實驗結果顯示:DMA在單獨臭氧處理效果變化,其最終處理效果在不同臭氧劑量下,12 mg/L > 8 mg/L > 4 mg/L,表示在高臭氧劑量處理效果最佳;在不同pH值下pH = 10 > pH = 8 則 pH = 2下,可能是因臭氧僅轉換有機物的構造,使其分子極性改變,故無礦化降解效果;不同溫度下,以溫度15℃處理效果最佳,主要是當水溫越低時,臭氧在水中的溶解度越高;在異相催化性臭氧化處理效果下,控制溫度15℃,使用複合金屬觸媒TiO2/Al2O3、Fe2O3/Al2O3,應用於不同觸媒劑量當增加觸媒劑量時添加下有明顯增加去除效果,並隨著臭氧劑量的提高,有明顯去除效果;最後使用複合金屬觸媒MnOx/Al2O3,進行有無添加緩衝溶液下探討DMA與DOC之去除效果。
模擬水源受DMA污染後之處理實驗結果顯示,於結合臭氧化下,隨著臭氧劑量的提升,對水中DOC與DMA的去除率均隨著臭氧劑量提升;結合催化性臭氧化與生物處理,當TiO2/Al2O3 與Fe2O3/Al2O3劑量為 0.1 g/L 時,以最高臭氧劑量下處理之DOC與DMA之最高去除率分別為85%與98%。當有添加緩衝溶液(Buffer)條件下,複合金屬觸媒MnOx/Al2O3觸媒劑量為0.5 g/L 時,達到最高之DOC與DMA之去除率效果。此三種複合金屬觸媒(TiO2/Al2O3 、Fe2O3/Al2O3、MnOx/Al2O3)相較下,複合金屬觸媒MnOx/Al2O3於催化性臭氧化條件下對水中有機物以及受污染物DMA具有較好的去除效果。
關鍵字:高級氧化程序(Advanced oxidation processes, AOPs)、催化性臭氧 化(Catalytic ozonation)、二甲胺(Dimethylamine, DMA)、緩衝溶液(Buffer solution)

The purpose of this study was to combine advanced oxidation to treat raw water has been contaminated by dimethylamine (Dimethylamine, DMA). This study investigated the treatment system using different synthesized catalysts,ozone doses, pH, catalysts doses and temperatures to compare ozonation alone with catalytic ozonation changes the pros and cons.

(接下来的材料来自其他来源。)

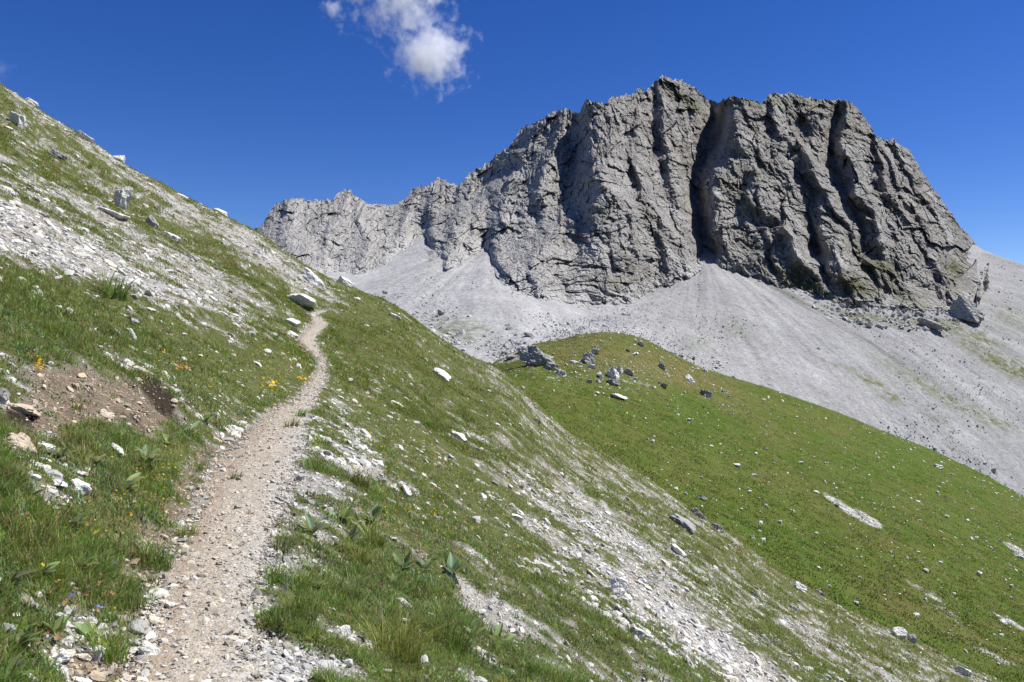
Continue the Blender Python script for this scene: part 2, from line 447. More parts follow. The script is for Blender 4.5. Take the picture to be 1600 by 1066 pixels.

Preliminary experimental results : When testing the change of DMA by ozone treatment of different ozone doses, it was shown that 12 mg/L was more effective than 8 mg/L, while 8mg/L was more effective than 4 mg/L. This indicated that higher ozone doses can produce better results. When differing the pH level, it was found that pH 10 was more effective than than pH 8. As for pH2, because ozone only alters the structure of organic matters and induces change in molecular polarity, no mineralization or degradation effect was observed. When differing the temperature, 15℃ produced the best results because water of a lower temperature makes ozone more soluble. Under the effect of heterogeneous catalytic ozonation treatment, the investigators controlled the temperature at 15℃ and used metal composite catalysts TiO2/Al2O3 and Fe2O3/Al2O3. When altering the concentration of the catalysts, it was found that increasing the catalyst concentration can significantly enhance the removal effect. Furthermore, a larger dose of ozone generated a significant enhanced removal effect. Lastly, the investigators used metal composite catalyst MnOx/Al2O3 to examine the removal effect of DMA and DOC with or without buffer solution.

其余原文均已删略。